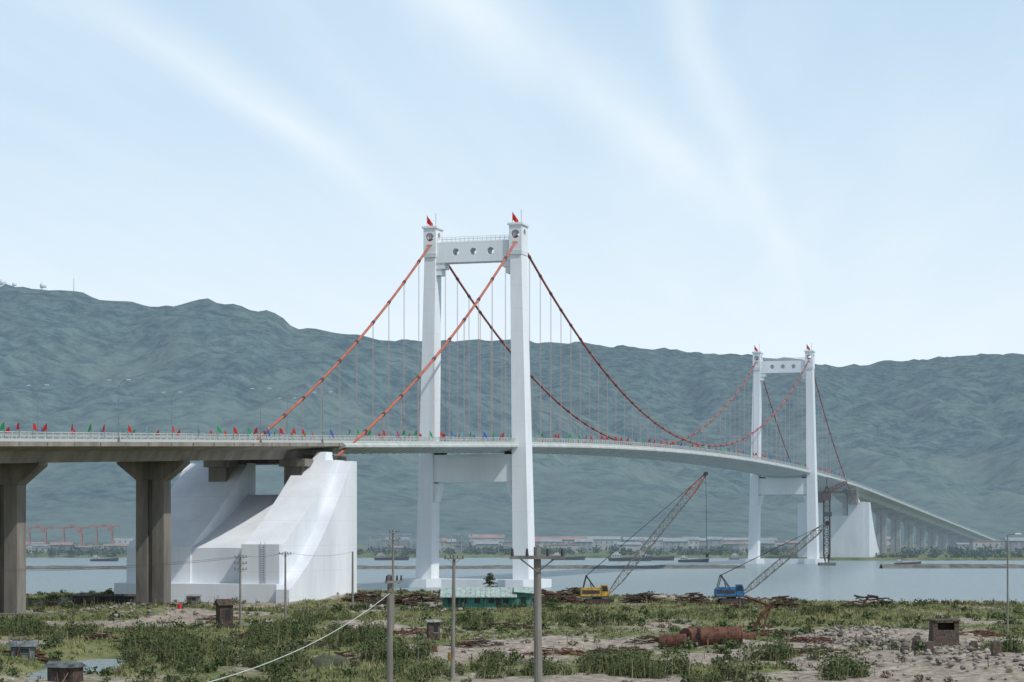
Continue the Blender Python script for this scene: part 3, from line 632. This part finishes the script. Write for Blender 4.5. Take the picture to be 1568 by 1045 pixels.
def crane(px,py,tip,col,yaw,bm=GREY,m2=None,hook=8,w=1.1):
    X,Y,z0=gpos(px,py); c,s=math.cos(yaw),math.sin(yaw)
    b=MB(lambda x,y,z:(X+x*c-y*s,Y+x*s+y*c,z0+z))
    for sy in (-1.5,1.5):
        b.prism([(-2.4,.35),(-2.0,0),(2.0,0),(2.4,.35),(2.4,.75),(2.0,1.05),(-2.0,1.05),(-2.4,.75)],sy-.4,sy+.4,'y',DARK)
        for i in range(7): b.tube([(-1.9+i*.63,sy-.45,.45),(-1.9+i*.63,sy+.45,.45)],.27,RUST,8)
    b.tube([(0,0,.8),(0,0,1.35)],.9,DARK,14)
    b.box(-3.0,2.2,-1.5,1.5,1.35,1.6,DARK)
    b.prism([(-3.1,1.6),(.6,1.6),(.6,3.2),(-2.6,3.2),(-3.1,2.8)],-1.45,1.0,'y',col)
    b.box(-2.9,.4,-1.48,-1.44,2.0,2.7,DARK)
    b.prism([(.7,1.6),(2.2,1.6),(2.2,2.6),(1.8,3.7),(.7,3.7)],-1.5,-.3,'y',col)
    b.prism([(.85,2.5),(2.0,2.5),(1.7,3.5),(.85,3.5)],-1.53,-.27,'y',GLASS)
    b.tube([(-1.0,.5,3.2),(-1.2,.5,4.0)],.1,DARK,6)
    for sy in (-.8,.8): b.tube([(-2.6,sy,3.1),(-2.0,sy,5.4)],.09,DARK,5); b.tube([(-.4,sy,3.1),(-2.0,sy,5.4)],.09,DARK,5)
    b.tube([(-2.0,-.9,5.4),(-2.0,.9,5.4)],.12,DARK,6)
    T=(tip[0],0,tip[1])
    lattice(b,(2.1,0,1.9),T,w,.6,bm,22,.06,m2,.78)
    for sy in (-.4,.4): b.tube([(-2,sy,5.4),T],.04,DARK,4)
    b.tube([T,(T[0]+.2,0,T[2]-hook)],.04,DARK,4); b.box(T[0],T[0]+.5,-.2,.2,T[2]-hook-.8,T[2]-hook,DARK); b.tube([(T[0],-.5,T[2]),(T[0],.5,T[2])],.4,DARK,10)
    b.obj('crawler_crane')
crane(914,926,(20.6,24.6),YEL,.06,hook=15,m2=CABD,w=1.2)
crane(1120,926,(18.2,15.2),BLU,.08,hook=6)
b=MB(); X=gx(1266,990); Y=990
lattice(b,(X,Y,-2),(X,Y,32),2.6,2.6,WOOD,16,.2); b.box(X-3.5,X+3.5,Y-3,Y+3,-3,-1.0,STONE)
lattice(b,(X-2,Y,29),(X+9,Y+2,34),1.5,1,RUST,7,.15); b.box(X-2.2,X+1.6,Y-1.6,Y+1.6,26,29,WOOD); b.box(X-1.4,X+2,Y-1.5,Y+1.5,19,21,DARK); b.tube([(X+9,Y+2,34),(X+9,Y+2,22)],.1,DARK,4); b.tube([(X,Y,36),(X+9,Y+2,34)],.1,DARK,4); b.tube([(X,Y,31),(X,Y,36)],.2,WOOD,5)
b.obj('derrick_tower')
# ------------------------------------------------------------ distant shore buildings
PINK=mat('faded_tile_roof',(.36,.23,.20),.9,.2,.1); CREAM=mat('pale_render',(.46,.45,.43),.9,.2,.1); HAZ=mat('grey_render_wall',(.27,.30,.31),.9,.2,.1)
def house(px,Y,w,d,h,roof,wall,gable=True,name='distant_house'):
    X=gx(px,Y); z0=float(gheight(np.array([X]),np.array([float(Y)]))[0])
    b=MB(lambda x,y,z:(X+x,Y+y,z0+z)); b.box(-w/2,w/2,0,d,-1,h,wall)
    if gable: b.prism([(-.6,h+.02),(d+.6,h+.02),(d/2,h+h*.3)],-w/2-.6,w/2+.6,'x',roof)
    else: b.box(-w/2-.3,w/2+.3,-.3,d+.3,h+.02,h+.5,roof)
    nf=max(1,int(h/3.2)); nw=max(2,int(w/3.5))
    for f_ in range(nf):
        for i in range(nw):
            x=-w/2+(i+.5)*w/nw; z=f_*3.2+1.1; b.box(x-.5,x+.5,-.06,.02,z,z+1.3,FWIN)
    b.obj(name)
hr=random.Random(3)
for px,Y,w,h in ((745,1600,24,8),(730,1450,14,4),(850,1560,30,7),(890,1600,26,7),(925,1570,22,7),(960,1600,20,7),(1000,1560,18,6),(1030,1600,20,6),(860,1400,22,4.5),(790,1500,18,5.5),(1060,1560,22,6),(1100,1600,24,7),(1130,1550,18,6)):
    house(px,Y,w,12,h,PINK if hr.random()<.7 else ROOFG,CREAM if hr.random()<.6 else HAZ,hr.random()<.8)
for i in range(84):
    px=hr.uniform(550,1640) if i<72 else hr.uniform(-40,210); Y=hr.uniform(1320,1640)
    X=gx(px,Y); o_=(X+9.8)*UY-(Y-613)*UX
    if abs(o_)<26: continue
    house(px,Y,hr.uniform(7,17),hr.uniform(7,12),hr.choice((3.4,3.6,4.2,5.2,6.4,6.8)),hr.choice((PINK,PINK,ROOFG,HAZ)),hr.choice((CREAM,HAZ,HAZ)),hr.random()<.7)
for px,Y,w,h in ((10,1500,22,6),(70,1420,44,2.5),(110,1440,30,3),(30,1350,10,5),(150,1380,8,4),(200,1600,26,8),(185,1480,16,4)): house(px,Y,w,10,h,ROOFG,CREAM,False)
def frame_shed(px0,px1,Y,h):
    x0,x1=gx(px0,Y),gx(px1,Y); b=MB()
    n=int((x1-x0)/6)
    for i in range(n+1):
        x=x0+(x1-x0)*i/n
        for dy in (0,14): b.box(x-.3,x+.3,Y+dy-.3,Y+dy+.3,-2,h,HAZ)
    b.box(x0-.5,x1+.5,Y-.5,Y+.5,h,h+1,HAZ); b.box(x0-.5,x1+.5,Y+13.5,Y+14.5,h,h+1,HAZ); b.box(x0,x1,Y+15,Y+15.3,-2,h*.6,HAZ); b.obj('open_frame_warehouse')
frame_shed(565,628,1400,10); frame_shed(676,722,1400,10); frame_shed(560,640,1500,6)
ORG=mat('faded_orange_steel',(.36,.14,.1),.7,.2,.3)
def gantry(px0,px1,Y,h):
    x0,x1=gx(px0,Y),gx(px1,Y); b=MB()
    for x in (x0,x1):
        for dy in (-3,3): b.tube([(x,Y+dy*1.4,-1),(x,Y+dy*.3,h)],.4,ORG,5)
        b.tube([(x,Y-3.4,2),(x,Y+3.4,2)],.3,ORG,5)
    for dy in (-1,1): b.box(x0-5,x1+5,Y+dy-.4,Y+dy+.4,h,h+1.1,ORG)
    b.box((x0+x1)/2-1.5,(x0+x1)/2+1.5,Y-1.6,Y+1.6,h+1.1,h+2.4,ORG); b.box(x1-3,x1-.8,Y-1.4,Y+1,h-2.4,h-.1,ORG); b.obj('gantry_crane')
gantry(45,70,1480,14); gantry(98,125,1450,14); gantry(148,172,1500,15)
def boat(px,Y,L,hcol,scol):
    X=gx(px,Y); b=MB(lambda x,y,z:(X+x,Y+y,-2.2+z)); w=L*.1
    ring=[(-L/2,-w),(L*.3,-w),(L/2,0),(L*.3,w),(-L/2,w)]
    b.add([(p[0]*.94,p[1]*.8,-.4) for p in ring]+[(p[0],p[1],L*.07+(.8 if p[0]>L*.4 else 0)) for p in ring],[(0,1,2,3,4),(9,8,7,6,5)]+[(i,(i+1)%5,5+(i+1)%5,5+i) for i in range(5)],hcol)
    b.box(-L*.42,-L*.2,-w*.7,w*.7,L*.07,L*.16,scol); b.box(-L*.38,-L*.26,-w*.5,w*.5,L*.16,L*.21,scol)
    for i in range(4): x=-L*.4+i*L*.055; b.box(x,x+L*.03,-w*.7-.04,-w*.7+.02,L*.1,L*.13,GLASS)
    b.tube([(-L*.3,0,L*.2),(-L*.3,0,L*.33)],.12,GREY,5); b.tube([(L*.2,0,L*.07),(L*.2,0,L*.22)],.1,GREY,5)
    b.obj('cargo_boat')
boat(965,1130,22,DARK,CREAM); boat(1003,1150,20,DARK,CREAM); boat(1062,1090,15,DARK,CREAM); boat(160,1120,14,DARK,CREAM); boat(1140,1180,16,GREY,CREAM); boat(870,1170,18,DARK,CREAM); boat(600,1160,18,DARK,CREAM); boat(1390,1000,12,DARK,CREAM)
# ------------------------------------------------------------ light, sky, camera
el=math.radians(50); az=math.radians(128)
sd=Vector((math.sin(az)*math.cos(el),math.cos(az)*math.cos(el),math.sin(el)))
L=bpy.data.lights.new('sun','SUN'); L.energy=3.0; L.angle=math.radians(.6); L.color=(1,.96,.9)
lo=bpy.data.objects.new('sun',L); scene.collection.objects.link(lo); lo.rotation_euler=sd.to_track_quat('Z','Y').to_euler()
W=bpy.data.worlds.new('World'); scene.world=W; W.use_nodes=True; nt=W.node_tree; bg=nt.nodes['Background']; bg.inputs['Strength'].default_value=.1
sky=nt.nodes.new('ShaderNodeTexSky'); sky.sky_type='NISHITA'; sky.sun_disc=False; sky.sun_elevation=el; sky.sun_rotation=az; sky.dust_density=1.0; sky.air_density=1.0; sky.ozone_density=1.5
def M(op,a,b=None,c=None,clamp=False):
    n=nt.nodes.new('ShaderNodeMath'); n.operation=op; n.use_clamp=clamp
    for i,v in enumerate((a,b,c)):
        if v is None: continue
        if isinstance(v,(int,float)): n.inputs[i].default_value=v
        else: nt.links.new(v,n.inputs[i])
    return n.outputs[0]
tc=nt.nodes.new('ShaderNodeTexCoord'); sp=nt.nodes.new('ShaderNodeSeparateXYZ'); nt.links.new(tc.outputs['Generated'],sp.inputs[0])
zc=M('MAXIMUM',sp.outputs['Z'],.03); pxn=M('DIVIDE',sp.outputs['X'],zc); pyn=M('DIVIDE',sp.outputs['Y'],zc)
q=M('MULTIPLY_ADD',pyn,-.119,pxn)
cmb=nt.nodes.new('ShaderNodeCombineXYZ'); nt.links.new(q,cmb.inputs[0]); nt.links.new(M('MULTIPLY',pyn,.28),cmb.inputs[1])
def NZ(sc,det=5,r=.55,vec=cmb.outputs[0]):
    n=nt.nodes.new('ShaderNodeTexNoise'); n.inputs['Scale'].default_value=sc; n.inputs['Detail'].default_value=det; n.inputs['Roughness'].default_value=r; nt.links.new(vec,n.inputs['Vector']); return n.outputs['Fac']
nd=NZ(1.3,3); q2=M('ADD',q,M('MULTIPLY',M('SUBTRACT',nd,.5),.25))
py0=M('SUBTRACT',pyn,4.3)
cmb2=nt.nodes.new('ShaderNodeCombineXYZ'); nt.links.new(M('MULTIPLY',q2,2.6),cmb2.inputs[0]); nt.links.new(M('MULTIPLY',pyn,.3),cmb2.inputs[1])
fine=NZ(1.3,5,.5,cmb2.outputs[0])
tot=M('MULTIPLY',M('SUBTRACT',fine,.42,clamp=True),.8)
fade=M('DIVIDE',M('SUBTRACT',sp.outputs['Z'],.085),.09,clamp=True)
for q0,k,w,a in ((-1.3,.05,.10,.6),(-1.0,.02,.10,.2),(-.62,.16,.12,.65),(-.20,.045,.055,.7)):
    d=M('SUBTRACT',M('SUBTRACT',q2,q0),M('MULTIPLY',py0,k)); dw=M('DIVIDE',d,w); e=M('EXPONENT',M('MULTIPLY',M('MULTIPLY',dw,dw),-1.0))
    tot=M('ADD',tot,M('MULTIPLY',M('MULTIPLY',M('MULTIPLY',e,a),fade),M('ADD',fine,.2)))
mask=M('MINIMUM',tot,.8)
hz=M('SUBTRACT',1.0,M('DIVIDE',sp.outputs['Z'],.75),clamp=True); hz=M('POWER',hz,1.1)
lowz=M('SUBTRACT',1.0,M('DIVIDE',M('SUBTRACT',sp.outputs['Z'],.08),.17),clamp=True)
mL=nt.nodes.new('ShaderNodeMix'); mL.data_type='RGBA'; mL.inputs['A'].default_value=(6.8,9.1,11.2,1); mL.inputs['B'].default_value=(9.7,10.6,11.2,1); nt.links.new(lowz,mL.inputs['Factor'])
mA=nt.nodes.new('ShaderNodeMix'); mA.data_type='RGBA'; nt.links.new(mL.outputs['Result'],mA.inputs['B']); nt.links.new(hz,mA.inputs['Factor']); nt.links.new(sky.outputs[0],mA.inputs['A'])
mB=nt.nodes.new('ShaderNodeMix'); mB.data_type='RGBA'; mB.inputs['B'].default_value=(10.0,10.6,10.9,1); nt.links.new(mask,mB.inputs['Factor']); nt.links.new(mA.outputs['Result'],mB.inputs['A'])
nt.links.new(mB.outputs['Result'],bg.inputs['Color'])
cam=bpy.data.cameras.new('camera'); co=bpy.data.objects.new('camera',cam); scene.collection.objects.link(co); scene.camera=co
co.location=(0,0,CH); co.rotation_euler=(math.radians(90),0,0); cam.sensor_width=36; cam.lens=36*F/1568; cam.clip_end=30000; cam.clip_start=1
cam.shift_y=(HZ-522.5)/1568
scene.view_settings.view_transform='Standard'; scene.view_settings.look='None'; scene.view_settings.exposure=0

__PROBLEM DETAILS__:
Some lines of the data above may hold the word "scene"; report how many do, and nothing else.

__ANSWER TO THIS EXERCISE__:
5